── Dataset extract
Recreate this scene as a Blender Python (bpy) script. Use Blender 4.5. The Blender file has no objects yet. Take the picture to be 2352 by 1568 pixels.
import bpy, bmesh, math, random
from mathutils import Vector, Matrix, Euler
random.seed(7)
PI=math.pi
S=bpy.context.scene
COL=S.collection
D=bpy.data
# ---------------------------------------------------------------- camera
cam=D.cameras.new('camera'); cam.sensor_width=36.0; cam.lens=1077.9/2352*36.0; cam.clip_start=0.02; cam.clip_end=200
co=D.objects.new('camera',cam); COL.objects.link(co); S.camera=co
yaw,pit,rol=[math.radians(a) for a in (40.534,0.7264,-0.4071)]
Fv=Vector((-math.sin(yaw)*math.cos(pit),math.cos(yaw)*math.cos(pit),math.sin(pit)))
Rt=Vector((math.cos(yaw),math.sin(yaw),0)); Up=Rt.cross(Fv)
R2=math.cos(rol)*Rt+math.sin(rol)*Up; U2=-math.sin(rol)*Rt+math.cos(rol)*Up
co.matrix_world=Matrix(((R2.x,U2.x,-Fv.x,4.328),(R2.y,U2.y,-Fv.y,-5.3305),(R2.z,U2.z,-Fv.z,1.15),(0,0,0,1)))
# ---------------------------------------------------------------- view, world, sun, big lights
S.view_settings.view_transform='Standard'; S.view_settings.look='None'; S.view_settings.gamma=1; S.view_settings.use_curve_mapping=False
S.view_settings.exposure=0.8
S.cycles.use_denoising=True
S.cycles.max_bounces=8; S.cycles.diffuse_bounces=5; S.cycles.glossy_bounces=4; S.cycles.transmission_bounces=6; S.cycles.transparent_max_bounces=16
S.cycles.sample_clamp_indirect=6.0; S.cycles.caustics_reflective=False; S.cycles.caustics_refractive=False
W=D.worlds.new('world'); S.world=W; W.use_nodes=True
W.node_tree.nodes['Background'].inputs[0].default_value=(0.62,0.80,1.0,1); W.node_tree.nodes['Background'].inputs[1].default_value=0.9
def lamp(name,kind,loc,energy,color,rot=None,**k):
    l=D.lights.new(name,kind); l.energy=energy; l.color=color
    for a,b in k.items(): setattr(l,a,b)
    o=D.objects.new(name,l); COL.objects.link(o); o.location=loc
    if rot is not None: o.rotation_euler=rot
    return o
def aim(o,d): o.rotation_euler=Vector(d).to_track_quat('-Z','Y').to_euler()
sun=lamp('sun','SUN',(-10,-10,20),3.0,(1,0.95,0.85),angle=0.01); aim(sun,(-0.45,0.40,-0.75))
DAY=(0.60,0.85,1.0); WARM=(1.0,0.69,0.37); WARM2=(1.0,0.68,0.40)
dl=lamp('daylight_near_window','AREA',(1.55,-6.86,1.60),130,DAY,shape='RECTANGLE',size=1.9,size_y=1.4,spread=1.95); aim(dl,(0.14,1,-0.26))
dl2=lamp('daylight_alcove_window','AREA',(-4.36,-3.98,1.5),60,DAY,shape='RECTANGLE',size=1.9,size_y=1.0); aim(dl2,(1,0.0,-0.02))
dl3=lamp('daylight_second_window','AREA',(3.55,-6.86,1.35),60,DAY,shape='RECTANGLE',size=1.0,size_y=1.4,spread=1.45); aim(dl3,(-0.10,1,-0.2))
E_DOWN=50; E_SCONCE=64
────
Copy every single line of the material above that holds "scene".

- **Task answer**
Recreate this scene as a Blender Python (bpy) script. Use Blender 4.5. The Blender file has no objects yet. Take the picture to be 2352 by 1568 pixels.
S=bpy.context.scene